Inner West Independent

Tempe locals receive Council support against Bunnings traffic plan

Jack Breen and the Tempe community have been campaigning against a Bunnings traffic plan in their area. Photo: Jack Breen


Tempe residents’ opposition to the traffic plan for a proposed Bunnings development has received $25,000 in support from Inner West Council as the grassroots campaign builds momentum.

Tempe residents have opposed the proposal for years, which would see the amount of traffic more than triple on nearby narrow streets. Locals are fighting to amend the Development Application and to add a set of lights on the Princes Highway which are said to relieve the anticipated congestion.

Jack Breen, who lives on an impacted street, recently launched a GoFundMe fundraiser which has so far amassed $2700 to pay for posters and banners which he has begun to distribute.

“I saw the data myself and saw that this was going to triple the amount of cars doing down these streets, at a minimum,” Breen told the Independent.

“I can’t sit here and know this is going to happen and just say it’s too hard…and then hear about some kid getting run over on his way to school.”

The development will be in close proximity to Tempe Primary School. Photo: Jack Breen

Inner West Councillor Victor Macri put forward a motion last week to allocate $25,000 for the campaign, which was supported unanimously. Council will run ads in major newspapers, send a letter to all Tempe residents and put up banners in high visibility locations to raise awareness on the issue.

“Bunnings only has to deliver us one set of traffic lights, that’s all they have to do. All the way down the Princes Highway every large-scale operation has a set of traffic lights,” Macri said.

“I’d almost want [the NSW Government] to actually come down and have a meeting with us and take an hour to walk down those streets, it will only take you five minutes to realise what we all know.”
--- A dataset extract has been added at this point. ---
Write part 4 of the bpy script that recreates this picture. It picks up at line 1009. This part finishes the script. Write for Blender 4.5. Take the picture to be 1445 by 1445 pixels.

The Tempe Bunnings superstore will be the largest in Sydney and under the current plans will see its traffic funnelled through local streets, with the most concern for Smith and Union Street – where Tempe Public School is located.

There are fears that children at Tempe Public School will be at risk from the development. Photo: Jack Breen

Meeting the Challenge

Breen has lived on Union Street for only two years but said he couldn’t be a bystander on such an important issue. Breen works in social media and saw this as an opportunity to use his skills to get involved and make a difference.

“This latest iteration of the campaign, and really when my partner and I came into it … it’s really about making sure the community has one voice, because I think there are so many passionate people, but we needed a way to quickly educate others on this issue,” he said.

Council has praised the community’s efforts and their willingness to fund the campaign themselves.

“It is important that we stand up for our local residents, it’s really important that we make clear this is unacceptable, this is a safety issue, this is a well-being issue, and the residents need our help,” Inner West Mayor Rochelle Porteous said.

“These people are people to be supported wholeheartedly, they worked, they organised and have spent their own funds, there is no way we cannot support this,” Councillor Julie Passas said.

Breen looks forward to seeing the campaign grow to find a resolution.

“If they get the traffic management right, I would happily go down and get a sausage on the first Saturday, but we need to get [it] right because it just doesn’t make sense,” he said.

“It’s not political, it’s not anti-development, it’s about safe traffic plans and there’s an easy solution to this, which is a signalised exit.”